USS Benson (DD-421), late 1945 
by Robert Apfelzweig 
USS-Benson-01

1/350 USS Benson DD-421 (Dragon)

The USS Benson was the first of a class of 10 destroyers built just before America entered World War II.  It served in the Atlantic from commissioning until May 1945, when it transferred to the Pacific war theater.  I recently became acquainted with an elderly retired professor from Stanford University who, as a young ensign, had served aboard the Benson during the last year of the war; although he never saw any combat, he and his ship did survive a fearsome typhoon in September or October 1945, just after the war had ended.  He commissioned me to build a model of the ship on which he had served (it was my first destroyer build in 1:350), and Dragon has produced a beautiful and (mostly) easy to build kit.  This model apparently can be made into several different Benson-class destroyers, and there are many spare or extra parts on the sprues that are not used for the Benson itself, though the instruction sheet sometimes illustrates the wrong part or part number and the confusion is increased by the use of two different Q sprues in the same kit.  A pair of small photoetch frets are included, providing additional fine parts for watertight doors, ladders, propeller guards, the caging around depth charges, and various light AA parts.  I added the 3-bar railing and a suitable radar antenna from my stash of spare photoetch parts, as well as most of the 20 mm Oerlikon components from Master Model.  Rigging was from black stretched sprue.  I used up the last of my Pollyscale 20B dark blue paint on the decks, a mix of several Tamiya greys for the Haze gray 5H on the vertical superstructure surfaces, and WEM 5N Navy blue for the hull; the lower hull was sprayed with Testor's flat red and the boot topping and funnel tops were Tamiya flat black.

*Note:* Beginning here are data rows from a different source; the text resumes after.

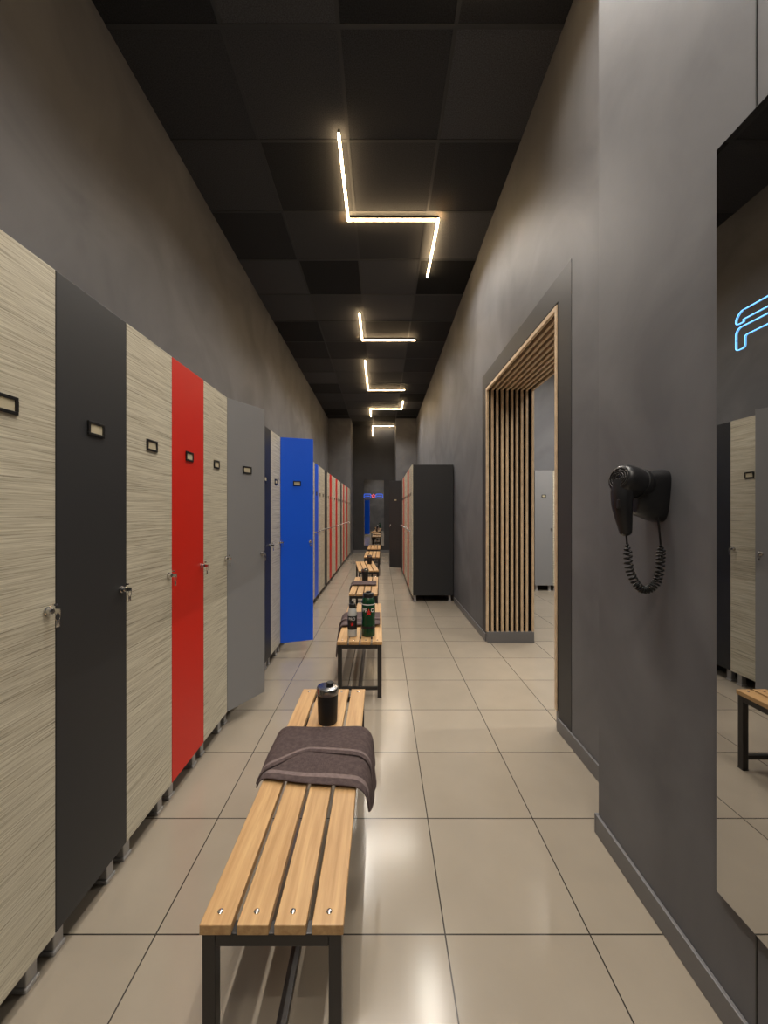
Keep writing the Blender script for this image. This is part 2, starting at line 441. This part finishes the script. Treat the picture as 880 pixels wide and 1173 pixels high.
obj('label_band', mesh('label_band', [lathe([(.0320,.05),(.0334,.0505),(.0334,.145),(.0320,.1455)], 32)], M_gloss, 'auto'), b2, label='black label with red star')
curved_text('PRO', .026, .0338, .125, -1.57, M_white, b2)
star(.0338, .015, .088, -1.57, M_redp, b2)

# ------------------------------------------------------------------ mirrors
def mirror(name_lab, x0, x1, y0, y1, z0, z1, front):
    r = obj('mirror', None, None, ((x0+x1)/2, (y0+y1)/2, z0), category='mirror', label=name_lab); r.empty_display_size = .1
    o = Vector(r.location)
    if front == 'x':
        glass = [box(x0, x0+.003, y0, y1, z0, z1)]; back = [box(x0+.003, x1, y0, y1, z0, z1)]
    else:
        glass = [box(x0, x1, y0, y0+.003, z0, z1)]; back = [box(x0, x1, y0+.003, y1, z0, z1)]
    for nm, p, m in (('glass', glass, M_mirror), ('backing', back, M_plate)):
        obj(nm, mesh(nm, [([v-o for v in q[0]], q[1]) for q in p], m), r)
    return r
mirror('tall frameless mirror on the grey wall beside the hair dryer', XN-.012, XN, .10, .948, .31, 2.15, 'x')
mirror('tall frameless mirror on the dark end wall', -.545, .08, YB-.012, YB, .215, 2.26, 'y')

# ------------------------------------------------------------------ neon reflections, modelled as glowing tubes on the mirrors
def roundpoly(pts, r, seg=5):
    out = []; n = len(pts)
    for i in range(n):
        p = Vector(pts[i]); a = Vector(pts[i-1]); b = Vector(pts[(i+1) % n])
        da = (a-p); db = (b-p); ra = min(r, da.length*.48, db.length*.48)
        s = p+da.normalized()*ra; e_ = p+db.normalized()*ra
        for k in range(seg+1):
            t_ = k/seg; out.append(s*(1-t_)**2+p*2*t_*(1-t_)+e_*t_**2)
    return out
xs = XN-.0137
def yz(pts): return [Vector((xs, p[0]-.015, p[1])) for p in pts]
ns = obj('neon_reflection', None, None, (xs, .85, 1.63), category='neon reflection', label='blue neon letter reflection, modelled as tubes on the wall mirror'); ns.empty_display_size = .05  # glowing tubes on the glass stand in for a neon letter's reflection
def rel(g_): return ([v-Vector((xs, .85, 1.63)) for v in g_[0]], g_[1])
F1 = roundpoly([(.910,1.688),(.910,1.702),(.898,1.716),(.800,1.716),(.800,1.694),(.893,1.694),(.890,1.688)], .007)
F2 = roundpoly([(.910,1.628),(.910,1.670),(.902,1.679),(.812,1.679),(.812,1.656),(.888,1.656),(.888,1.628)], .007)
obj('letter_tube', mesh('letter_tube', [rel(tube(yz(F1), .0009, 8, True)), rel(tube(yz(F2), .0009, 8, True))], M_neon, True), ns)
obj('added_pin', mesh('added_pin', [rel(box(xs, XN-.012, y, y+.002, z, z+.002)) for y, z in ((.875,1.714),(.815,1.714),(.815,1.677),(.894,1.65))], M_plate), ns)
yn = YB-.03
n2 = obj('neon_reflection', None, None, (-.25, yn, 1.70), category='neon reflection', label='long blue neon reflection with red centre, modelled on the end mirror'); n2.empty_display_size = .05  # emissive tubes imitate a neon sign reflected in the end mirror
def xz(pts): return [Vector((p[0], 0, p[1])) for p in pts]
tb = []
for a, b in ((-.29, -.08), (.08, .29)):
    tb.append(tube(xz(roundpoly([(a, 0), (a, .12), (b, .12), (b, 0)], .03)), .008, 8, True))
    tb.append(tube(xz([(a+.03, .06), (b-.03, .06)]), .008, 8))
obj('letter_tube', mesh('letter_tube', tb, M_neon_dim, True), n2)
st = []
for k in range(10):
    q = .065 if k % 2 == 0 else .03; st.append((q*math.cos(math.pi/2+k*math.pi/5), .06+q*math.sin(math.pi/2+k*math.pi/5)))
obj('star_tube', mesh('star_tube', [tube(xz(st), .009, 8, True)], M_neonr, True), n2, label='red star shape in the neon reflection')
obj('added_pin', mesh('added_pin', [box(x-.004, x+.004, 0, .018, .116, .124) for x in (-.25, -.12, .12, .25)], M_plate), n2)

# ------------------------------------------------------------------ linear LED lights
def led(pts, lab, wall=None, power=12.5, spread=132):
    r = obj('linear_light', None, None, (pts[0][0], pts[0][1], C), category='ceiling light', label=lab, group='zigzag linear ceiling lights'); r.empty_display_size = .1
    o = Vector(r.location); hs, df = [], []
    hw = .009; zt, zb = C-.032, C-.045
    for a, b in zip(pts[:-1], pts[1:]):
        x0, x1 = sorted((a[0], b[0])); y0, y1 = sorted((a[1], b[1]))
        hs.append(box(x0-.004, x1+.004, y0-.004, y1+.004, zt, C)); df.append(box(x0-hw, x1+hw, y0-hw, y1+hw, zb, zt))
        L = bpy.data.lights.new('lamp', 'AREA'); L.shape = 'RECTANGLE'
        L.size = max(x1-x0, .014); L.size_y = max(y1-y0, .014); L.spread = math.radians(spread)
        L.energy = power*max(x1-x0, y1-y0)/.8; L.color = (1, .95, .88)
        lo = bpy.data.objects.new('lamp', L); COL.objects.link(lo); lo.parent = r
        lo.location = Vector(((x0+x1)/2, (y0+y1)/2, zb-.002))-o
    if wall:
        x, y, z = wall; df.append(box(x-hw, x+hw, y-hw, y+hw, z, zb)); hs.append(box(x-.005, x+.005, y+hw, YB, z, zt))
    sh = lambda L: [([v-o for v in q[0]], q[1]) for q in L]
    obj('housing', mesh('housing', sh(hs), M_plate), r); obj('diffuser', mesh('diffuser', sh(df), M_led), r, label='glowing warm white diffuser')
zl = 'warm white zigzag linear light on the dark tiled ceiling'
led([(-.302,2.70),(-.302,3.485),(.52,3.485),(.52,4.32)], zl)
led([(-.296,5.13),(-.296,5.92),(.515,5.92)], 'warm white L-shaped linear light on the dark tiled ceiling', power=16)
led([(-.29,6.73),(-.29,8.34),(.50,8.34)], 'warm white L-shaped linear light on the dark tiled ceiling', power=16)
led([(-.29,10.6),(-.29,9.87),(.52,9.87),(.52,9.18)], zl, power=11)
led([(-.27,11.80),(.38,11.80)], 'short warm white linear light at the corridor end', wall=(-.27, 11.84, 3.62), power=2)
led([(.52,1.9),(.52,1.1),(-.302,1.1),(-.302,.3)], zl)  # unseen fixture added above the camera to light the near end
led([(-.302,-1.9),(-.302,-1.1),(.52,-1.1),(.52,-.3)], zl)  # out of view, added behind the camera for its light
led([(2.2,4.8),(3.6,4.8),(3.6,3.4)], 'unseen L-shaped linear light added to light the adjoining room', power=40, spread=170)  # unseen light added so the adjoining room is lit
led([(2.2,2.3),(3.4,2.3)], 'unseen linear light added to light the adjoining room', power=28, spread=170)  # second unseen light added to brighten the adjoining room

# ------------------------------------------------------------------ hair dryer
hd = obj('hair_dryer', None, None, (XN, 1.175, 1.29), category='hair dryer', label='black wall-mounted hair dryer with coiled cord in its holder'); hd.empty_display_size = .05
O = Vector(hd.location)
def hrel(gs): return [([Vector(v)-O for v in q[0]], q[1]) for q in gs]
p0 = (.700, 1.125, 1.352); p1 = (.845, 1.165, 1.318)
A = align(p0, p1)
obj('body', mesh('body', hrel([lathe([(.012,0),(.033,0),(.039,.004),(.044,.015),(.0455,.045),(.043,.075),(.037,.10),(.032,.115)], 36, A)]), M_gloss, 'auto'), hd)
grille = [tube([A @ Vector((rr*math.cos(a), rr*math.sin(a), -.001)) for a in [2*math.pi*k/24 for k in range(24)]], .0016, 6, True) for rr in (.009, .016, .023, .030)]
grille += [tube([A @ Vector((.005*math.cos(a), .005*math.sin(a), -.001)), A @ Vector((.031*math.cos(a), .031*math.sin(a), -.001))], .0012, 6) for a in [k*math.pi/4 for k in range(8)]]
obj('air_grille', mesh('air_grille', hrel(grille), M_metal, True), hd)
obj('nozzle', mesh('nozzle', hrel([lathe([(.034,.062),(.0465,.066),(.0465,.078),(.040,.083),(.034,.100)], 32, A)]), M_matt, 'auto'), hd)
hp = [Vector((.722,1.133,1.34)), Vector((.713,1.130,1.305)), Vector((.712,1.129,1.27)), Vector((.717,1.129,1.235)), Vector((.722,1.130,1.205)), Vector((.724,1.130,1.188)), Vector((.725,1.13,1.182))]
obj('handle', mesh('handle', hrel([tube(hp, [.030,.030,.027,.023,.0185,.016,.010], 24)]), M_gloss, 'auto'), hd)
obj('switch', mesh('switch', hrel([box(.688,.696,1.108,1.118,1.262,1.288,.002)]), M_metal), hd)
def shield(cy, cz, sy, sz, levels):
    n_ = 48; V = []; F = []
    for x, s, dz in levels:
        for k in range(n_):
            a = 2*math.pi*k/n_; c, d = math.cos(a), math.sin(a)
            ex = .5
            yy = math.copysign(abs(c)**ex, c)*sy*s; zz = math.copysign(abs(d)**ex, d)*sz*s
            yy *= .83+.17*(zz/(sz*s))
            V.append(Vector((x, cy+yy, cz+zz+dz)))
    for l in range(len(levels)-1):
        for k in range(n_):
            k2 = (k+1) % n_; F.append([l*n_+k, l*n_+k2, (l+1)*n_+k2, (l+1)*n_+k])
    F.append([k for k in range(n_)][::-1]); F.append([(len(levels)-1)*n_+k for k in range(n_)])
    return V, F
obj('wall_holder', mesh('wall_holder', hrel([shield(1.164, 1.300, .058, .077,
    [(XN,1.02,0),(XN-.012,1.02,0),(XN-.03,.98,.002),(XN-.055,.90,.006),(XN-.074,.84,.009),(XN-.080,.79,.010),(XN-.082,.70,.010)])]), M_gloss, 'auto'), hd)
ctrl = [Vector((.725,1.13,1.186)), Vector((.728,1.130,1.155)), Vector((.736,1.130,1.075)), Vector((.772,1.128,1.022)), Vector((.812,1.126,1.045)), Vector((.824,1.126,1.12)), Vector((.822,1.126,1.18)), Vector((.820,1.135,1.25))]
def bez(cs, t_):
    n_ = len(cs)-1; f = t_*n_; i = min(int(f), n_-1); u = f-i
    P0 = cs[max(i-1,0)]; P1 = cs[i]; P2 = cs[i+1]; P3 = cs[min(i+2,n_)]
    return .5*((2*P1)+(-P0+P2)*u+(2*P0-5*P1+4*P2-P3)*u*u+(-P0+3*P1-3*P2+P3)*u**3)
cp = []; N = 900; turns = 30
for k in range(N+1):
    t_ = k/N; c = bez(ctrl, t_); tg = (bez(ctrl, min(1, t_+.004))-bez(ctrl, max(0, t_-.004))).normalized()
    s1 = tg.cross(Vector((.6, -.8, .02))).normalized(); s2 = tg.cross(s1)
    env = min(1, max(0, (t_-.13)/.06))*min(1, max(0, (.80-t_)/.05)); a = 2*math.pi*turns*(t_-.15)/.65
    cp.append(c+(s1*math.cos(a)+s2*math.sin(a))*.0098*env)
obj('cord', mesh('cord', hrel([tube(cp, .0030, 6)]), M_plate, True), hd, label='black spiral cord hanging in a loop')

# ------------------------------------------------------------------ world, camera
w = bpy.data.worlds.new('World'); S.world = w; w.use_nodes = True
w.node_tree.nodes['Background'].inputs[0].default_value = (.05, .05, .05, 1)
cam = bpy.data.cameras.new('Camera'); co = bpy.data.objects.new('Camera', cam); COL.objects.link(co)
co.location = (0, 0, H); co.rotation_euler = (math.pi/2, 0, 0)
cam.sensor_fit = 'VERTICAL'; cam.sensor_height = 36; cam.sensor_width = 36
cam.lens = 36*437/1173; cam.shift_x = 3/1173; cam.shift_y = .5/1173
cam.clip_start = .02
S.camera = co
S.view_settings.view_transform = 'Standard'
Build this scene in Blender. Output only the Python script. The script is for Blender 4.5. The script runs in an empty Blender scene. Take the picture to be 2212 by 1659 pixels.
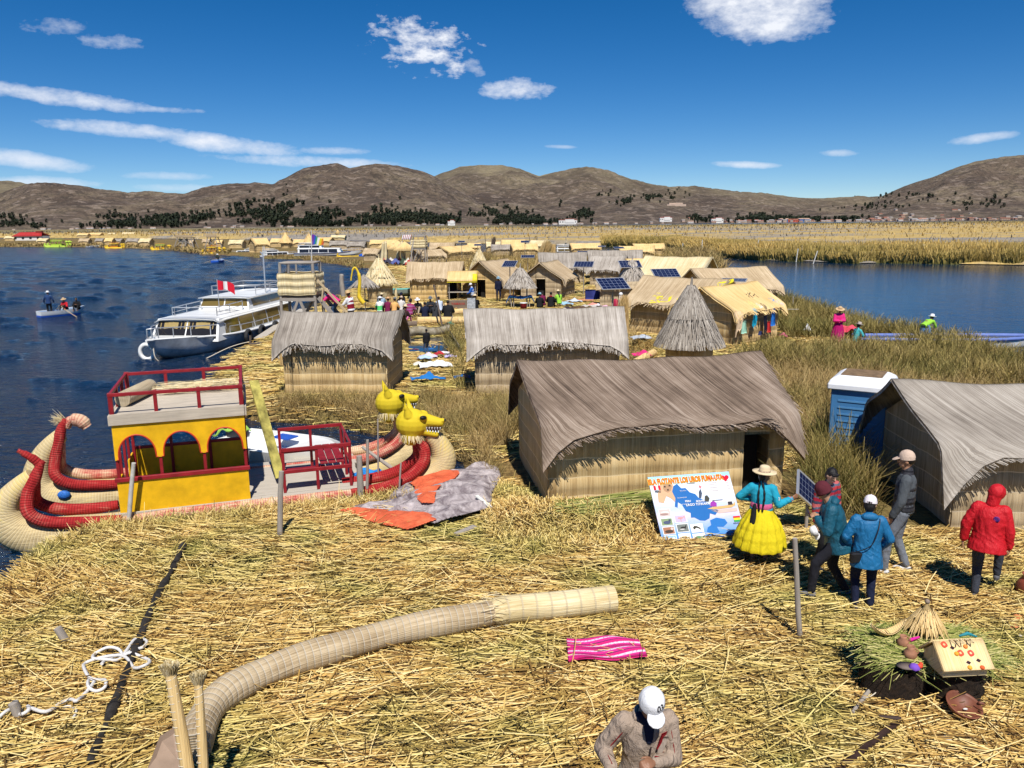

I mentioned that this kit was mostly easy to build; if you follow the order of building recommended in the instructions, the bridge and superstructure components amidships (on which are the funnels and torpedo tubes) are to be fully assembled first and then glued onto the main deck; however, I could not quite fit the central superstructure assembly into its deck position without cutting away a millimeter or so of the forward end, or else I would have crushed the whole thing by forcing it into place right behind the bridge.  It would be best to dry-fit these parts before completing them to assure an easier assembly.

The USS Benson, as indicated above, survived the war and was placed in reserve at the Charleston Navy Yard in March 1946, then was transferred to Taiwan in 1954, serving in that country's navy until being taken out of service and scrapped in 1974.